On 12/02/11 16:26, Michael Segel wrote:
All, I'd like to clarify somethings... First the concept is to build out a cluster of commodity hardware. So when you do your shopping you want to get the most bang for your buck. That is the 'sweet spot' that I'm talking about. When you look at your E5500 or E5600 chip sets, you will want to go with 4 cores per CPU, dual CPU and a clock speed around 2.53GHz or so. (Faster chips are more expensive and the performance edge falls off so you end up paying a premium.)
Interesting choice; the 7 core in a single CPU option is something else to consider. Remember also this is a moving target, what anyone says is valid now (Feb 2011) will be seen as quaint in two years time. Even a few months from now, what is the best value for a cluster will hve moved on.
Looking at your disks, you start with using the on board SATA controller. Why? Because it means you don't have to pay for a controller card. If you are building a cluster for general purpose computing... Assuming 1U boxes you have room for 4 3.5" SATA which still give you the best performance for your buck. Can you go with 2.5"? Yes, but you are going to be paying a premium. Price wise, a 2TB SATA II 7200 RPM drive is going to be your best deal. You could go with SATA III drives if your motherboard supports the SATA III ports, but you're still paying a slight premium. The OP felt that all he would need was 1TB of disk and was considering 4 250GB drives. (More spindles...yada yada yada...) My suggestion is to forget that nonsense and go with one 2 TB drive because its a better deal and if you want to add more disk to the node, you can. (Its easier to add disk than it is to replace it.) Now do you need to create a spare OS drive? No. Some people who have an internal 3.5 space sometimes do. That's ok, and you can put your hadoop logging there. (Just make sure you have a lot of disk space...)

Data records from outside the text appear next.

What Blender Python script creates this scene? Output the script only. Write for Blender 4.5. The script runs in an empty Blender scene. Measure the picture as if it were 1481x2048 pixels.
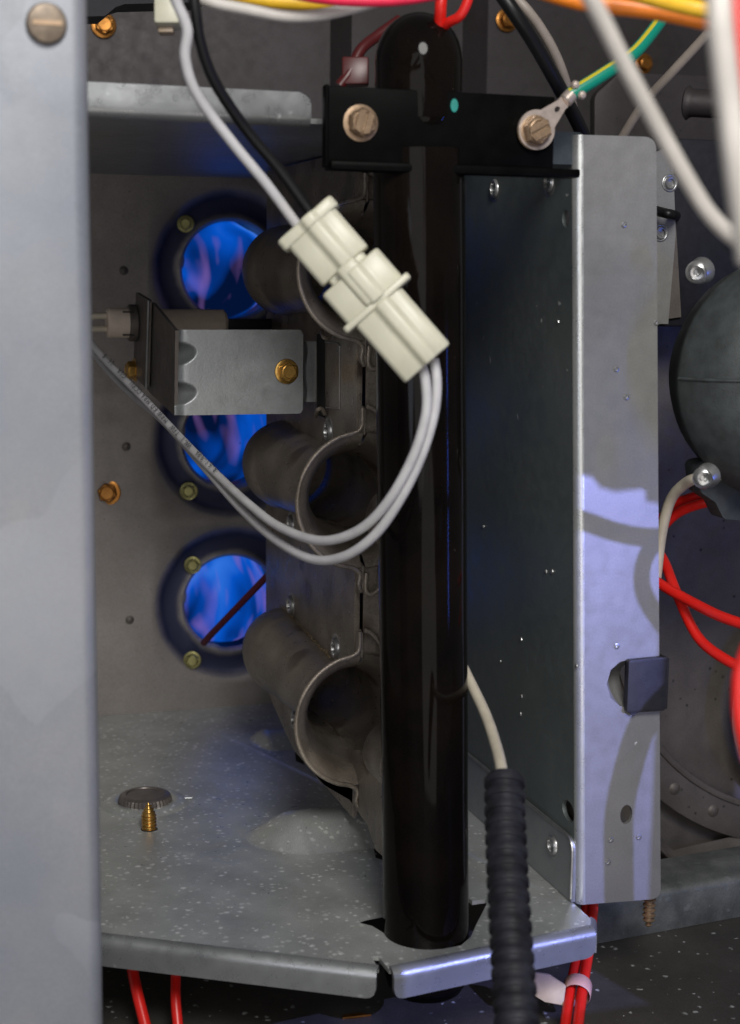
import bpy, bmesh, math, random
from math import sin, cos, pi, radians, sqrt, atan2, exp
from mathutils import Vector as V, Matrix
from mathutils.geometry import delaunay_2d_cdt
random.seed(7)
S = bpy.context.scene
COL = S.collection
S.unit_settings.scale_length = 0.012          # one unit is 1.2 cm

# ------------------------------------------------------------------ camera
FPX = 3085.0
th, ph, rl = radians(17.8), radians(8.74), radians(.7)
F = V((sin(th)*cos(ph), cos(th)*cos(ph), -sin(ph)))
R0 = V((cos(th), -sin(th), 0)); U0 = R0.cross(F)
R = R0*cos(rl)+U0*sin(rl); U = -R0*sin(rl)+U0*cos(rl)
cd = bpy.data.cameras.new('camera'); cam = bpy.data.objects.new('camera', cd); COL.objects.link(cam)
m = Matrix((R, U, -F)).transposed(); cam.matrix_world = m.to_4x4()
cd.sensor_fit = 'VERTICAL'; cd.sensor_height = 36; cd.lens = 36*FPX/2048
cd.clip_start = .5; cd.clip_end = 500
cd.dof.use_dof = True; cd.dof.focus_distance = 34.5; cd.dof.aperture_fstop = .27
S.camera = cam

# ------------------------------------------------------------------ world and lamps
w = bpy.data.worlds.new("World"); S.world = w; w.use_nodes = True
bg = w.node_tree.nodes['Background']; bg.inputs[0].default_value = (.90, .88, .88, 1); bg.inputs[1].default_value = .15
S.view_settings.view_transform = 'Standard'; S.view_settings.look = 'None'
S.view_settings.exposure = 0; S.view_settings.gamma = 1
S.cycles.use_denoising = True
S.cycles.max_bounces = 8; S.cycles.caustics_reflective = False
def area(name, loc, target, size, power, color, sy=None):
    l = bpy.data.lights.new(name, 'AREA'); l.energy = power; l.color = color
    l.size = size
    l.shape = 'DISK'
    if sy: l.shape = 'RECTANGLE'; l.size_y = sy
    o = bpy.data.objects.new(name, l); COL.objects.link(o); o.location = loc
    o.rotation_euler = (V(target)-V(loc)).to_track_quat('-Z', 'Y').to_euler(); return o
area('key_lamp', (4, -12, 24), (10, 30, -9), 17, 20500, (1, .99, .95))
area('front_lamp', (-10, -18, 4), (9, 34, -5), 34, 4700, (1, .965, .93))
area('side_lamp', (-16, 2, -3), (8, 30, -6), 10, 800, (.80, .86, 1))
area('low_lamp', (8, 2, -13), (10, 34, -4), 17, 900, (1, .93, .86))
for za, zb_ in ((-4.1, -2.0), (-7.1, -5.0), (-11.4, -7.8)):
    area('blue_streak_light', (29, 11, (za+zb_)/2), (10, 27.4, (za+zb_)/4), .2, 60*(zb_-za), (.06, .16, 1), zb_-za)  # added unseen strips that draw the broken blue streak on the pipe
sl = bpy.data.lights.new('blue_torch', 'SPOT'); sl.energy = 36000; sl.color = (.33, .37, 1); sl.spot_size = radians(40); sl.spot_blend = .08
sl.shadow_soft_size = .06
so = bpy.data.objects.new('blue_torch', sl); COL.objects.link(so)
TORCH = V((21, 4, -1)); so.location = TORCH
TORCH_AIM = V((14.0, 27.7, -9.5))
so.rotation_euler = (TORCH_AIM-TORCH).to_track_quat('-Z', 'Y').to_euler()

# ------------------------------------------------------------------ pixel helpers (photograph pixels, onto a plane or a depth)
def ray(x, y): return F+R*((x-740.5)/FPX)-U*((y-1024)/FPX)
def onX(x, y, X): d = ray(x, y); return d*(X/d.x)
def onY(x, y, Y): d = ray(x, y); return d*(Y/d.y)
def onZ(x, y, Z): d = ray(x, y); return d*(Z/d.z)
def P(x, y, D): return ray(x, y)*D

# ------------------------------------------------------------------ materials
def nt(name):
    m = bpy.data.materials.new(name); m.use_nodes = True
    n = m.node_tree; b = n.nodes['Principled BSDF']; return m, n, b
def noise(n, co, scale, detail=3, rough=.55, stretch=None):
    t = n.nodes.new('ShaderNodeTexNoise'); t.inputs['Scale'].default_value = scale
    t.inputs['Detail'].default_value = detail; t.inputs['Roughness'].default_value = rough
    if stretch:
        mp = n.nodes.new('ShaderNodeMapping'); mp.inputs['Scale'].default_value = stretch
        n.links.new(co, mp.inputs[0]); co = mp.outputs[0]
    n.links.new(co, t.inputs[0]); return t.outputs['Fac']
def ramp(n, fac, stops):
    r = n.nodes.new('ShaderNodeValToRGB'); e = r.color_ramp.elements
    while len(e) < len(stops): e.new(.5)
    for el, (p, c) in zip(e, stops):
        el.position = p; el.color = (*c, 1) if len(c) == 3 else c
    n.links.new(fac, r.inputs[0]); return r.outputs[0]
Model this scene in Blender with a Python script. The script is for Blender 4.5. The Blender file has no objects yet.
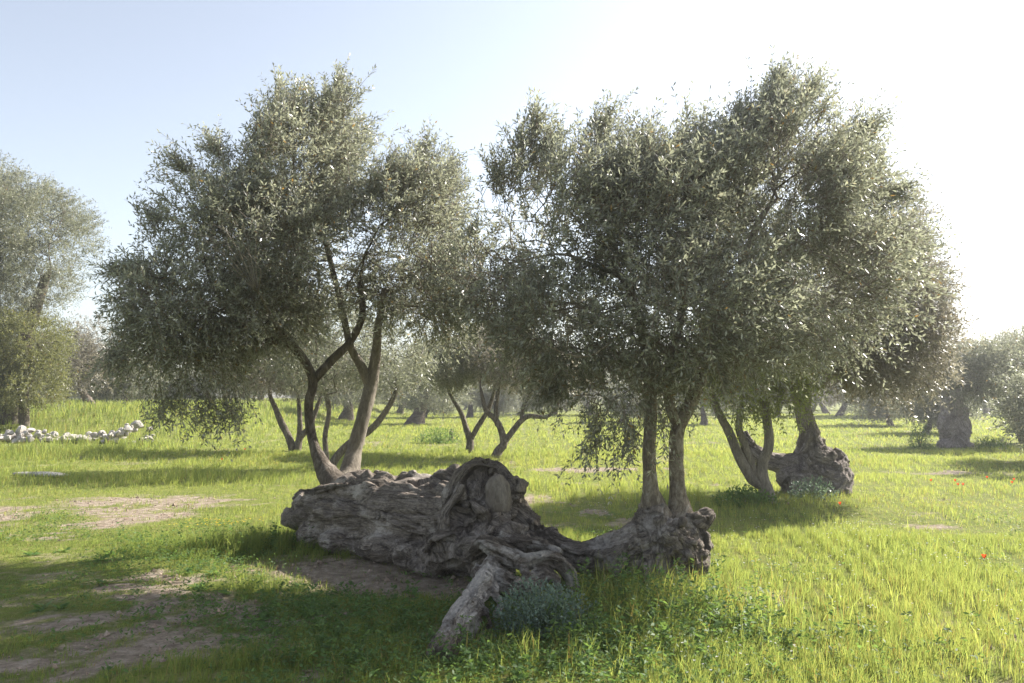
import bpy, math
import numpy as np
from mathutils import Vector

R = math.radians
rng = np.random.default_rng(7)
SC = bpy.context.scene
COL = SC.collection

# ------------------------------------------------------------------ camera
CAM_H, PITCH, LENS = 1.6, 4.0, 28.0
F = 1024 * LENS / 36.0
cd = bpy.data.cameras.new("camera"); cam = bpy.data.objects.new("camera", cd); COL.objects.link(cam)
cd.lens = LENS; cd.sensor_width = 36; cd.clip_end = 3000; cd.clip_start = 0.05
cam.location = (0, 0, CAM_H); cam.rotation_euler = (R(90 + PITCH), 0, 0)
SC.camera = cam

def P(px, py, d):
    """world point at forward distance d seen at photo position (px, py); used to survey the place"""
    x = (px - 512) / F; y = -(py - 341.5) / F
    cp, sp = math.cos(R(PITCH)), math.sin(R(PITCH))
    v = np.array([x, cp - y * sp, sp + y * cp])
    v *= d / v[1]
    return v + np.array([0, 0, CAM_H])

# ------------------------------------------------------------------ noise
def _hash(ix, iy, iz, seed):
    h = (ix.astype(np.uint32) * np.uint32(374761393) + iy.astype(np.uint32) * np.uint32(668265263)
         + iz.astype(np.uint32) * np.uint32(2246822519) + np.uint32((seed * 3266489917) & 0xffffffff))
    h = (h ^ (h >> np.uint32(13))) * np.uint32(1274126177)
    h = (h ^ (h >> np.uint32(16))) * np.uint32(2654435761)
    h = h ^ (h >> np.uint32(15))
    return h.astype(np.float64) / 4294967295.0

def vnoise(p, seed=0):
    p = np.asarray(p, float)
    i = np.floor(p).astype(np.int64); f = p - i
    u = f * f * f * (f * (f * 6 - 15) + 10)
    r = 0
    for dx in (0, 1):
        wx = u[:, 0] if dx else 1 - u[:, 0]
        for dy in (0, 1):
            wy = u[:, 1] if dy else 1 - u[:, 1]
            for dz in (0, 1):
                wz = u[:, 2] if dz else 1 - u[:, 2]
                r = r + wx * wy * wz * _hash(i[:, 0] + dx, i[:, 1] + dy, i[:, 2] + dz, seed)
    return r

def fbm(p, octv=4, seed=0, gain=.5):
    p = np.asarray(p, float); a, s, t = 1.0, 0, 0
    for k in range(octv):
        s = s + a * vnoise(p, seed + 17 * k); t += a
        p = p * 2.03 + 11.3; a *= gain
    return s / t

def ridged(p, octv=4, seed=0, gain=.55):
    p = np.asarray(p, float); a, s, t = 1.0, 0, 0
    for k in range(octv):
        s = s + a * (1 - np.abs(2 * vnoise(p, seed + 17 * k) - 1)); t += a
        p = p * 2.1 + 7.7; a *= gain
    return s / t

def f2(x, y, sc, seed, octv=3):
    return fbm(np.stack([x * sc, y * sc, np.zeros_like(x)], 1), octv, seed)

def sstep(a, b, x):
    t = np.clip((x - a) / (b - a), 0, 1)
    return t * t * (3 - 2 * t)

def unit(v):
    return v / np.maximum(np.linalg.norm(v, axis=-1, keepdims=True), 1e-9)

# ------------------------------------------------------------------ ground shape
def H(x, y):
    x = np.atleast_1d(np.asarray(x, float)); y = np.atleast_1d(np.asarray(y, float))
    h = 0.10 * (f2(x, y, .16, 3, 2) - .5) + 0.05 * (f2(x, y, .7, 4, 2) - .5)
    h = h + 1.05 * sstep(25, 35, y) * sstep(-9, -17, x) 
    h = h - 0.06 * np.exp(-(((x + 1.4) / 1.1) ** 2 + ((y - 7.0) / .7) ** 2))
    return h

def hz(x, y):
    return float(H(x, y)[0])

def bare(x, y):
    """0 = thick green, 1 = bare soil"""
    n = f2(x, y, .55, 21, 4); m = f2(x, y, 1.9, 22, 3)
    b = sstep(.50, .72, .65 * n + .35 * m)
    # trodden patches on the left, and strips in the sun
    def blob(cx, cy, rx, ry, ang=0):
        c, s = math.cos(ang), math.sin(ang)
        dx, dy = x - cx, y - cy
        u = (dx * c + dy * s) / rx; v = (-dx * s + dy * c) / ry
        return np.exp(-(u * u + v * v))
    near = 1.1 * blob(-3.5, 5.0, .9, .4) + blob(-2.45, 6.0, 1.4, .36, -.97) + .6 * blob(-1.5, 4.7, .5, .25) + .6 * blob(-4.6, 6.2, .7, .3) + .62 * blob(-3.6, 5.5, 1.9, 1.1)
    mid = .5 * blob(-5.0, 11.0, 5.5, 1.9) + .5 * blob(-4.2, 12.6, 3.6, .5) + .6 * blob(-8, 9.5, 2.5, .8)
    oth = .8 * blob(2.4, 18, 2.5, .5) + .7 * blob(3.6, 15, 2.2, .35) + .8 * blob(6.0, 9.6, 1.7, .18, -.45) + .6 * blob(8, 17.5, 5, .35)\
        + .55 * blob(2.0, 6.6, .5, .25) + .8 * blob(2.6, 4.6, .5, .25)
    under = 1.6 * blob(-1.25, 7.35, 1.0, .42, -.45) + .8 * blob(-.35, 5.6, .25, .25)
    patch = .72 * np.clip(near + mid + oth, 0, 1)
    hfq = f2(x, y, 5.5, 23, 3)
    out = np.clip((b * .3 + patch * (.15 + 1.3 * sstep(.38, .62, m * .5 + n * .5))) * (.35 + 1.3 * sstep(.36, .6, hfq)) + under, 0, 1)
    return out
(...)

One advantage of a specific drive for OS and log (in a separate partition) is you can re-image it without losing data you care about, and swap in a replacement fast. If you have a small cluster set up for hotswap, that reduces the time a node is down -just have a spare OS HDD ready to put in. OS disks are the ones you care about when they fail, the others are more "mildly concerned about the failure rate" than something to page you over.
The truth is that there really isn't any single *right* answer. There are a lot of options and budget constraints as well as physical constraints like power, space, and location of the hardware.
+1. don't forget weight either.
Also you may be building out a cluster who's main purpose is to be a backup location for your cluster. So your production cluster has lots of nodes. Your backup cluster has lots of disks per node because your main focus is as much storage per node. So here you may end up buying a 4U rack box, load it up with 3.5" drives and a couple of SATA controller cards. You care less about performance but more about storage space. Here you may say 3TB SATA drives w 12 or more per box. (I don't know how many you can fit in to a 4U chassis these days. So you have 10 DN backing up a 100+ DN cluster in your main data center. But that's another story.
You can get 12 HDDs in a 1U if you ask nicely. but in a small cluster there's a cost, that server can be a big chunk of your filesystem, and if it goes down there's up to 24TB worth of replication going to take place over the rest of the network, so you'll need at least 24TB of spare capacity on the other machines, ignoring bandwidth issues.
I think the main take away you should have is that if you look at the price point... your best price per GB is on a 2TB drive until the prices drop on 3TB drives. Since the OP believes that their requirement is 1TB per node... a single 2TB would be the best choice. It allows for additional space and you really shouldn't be too worried about disk i/o being your bottleneck.
One less thing to worry about is good.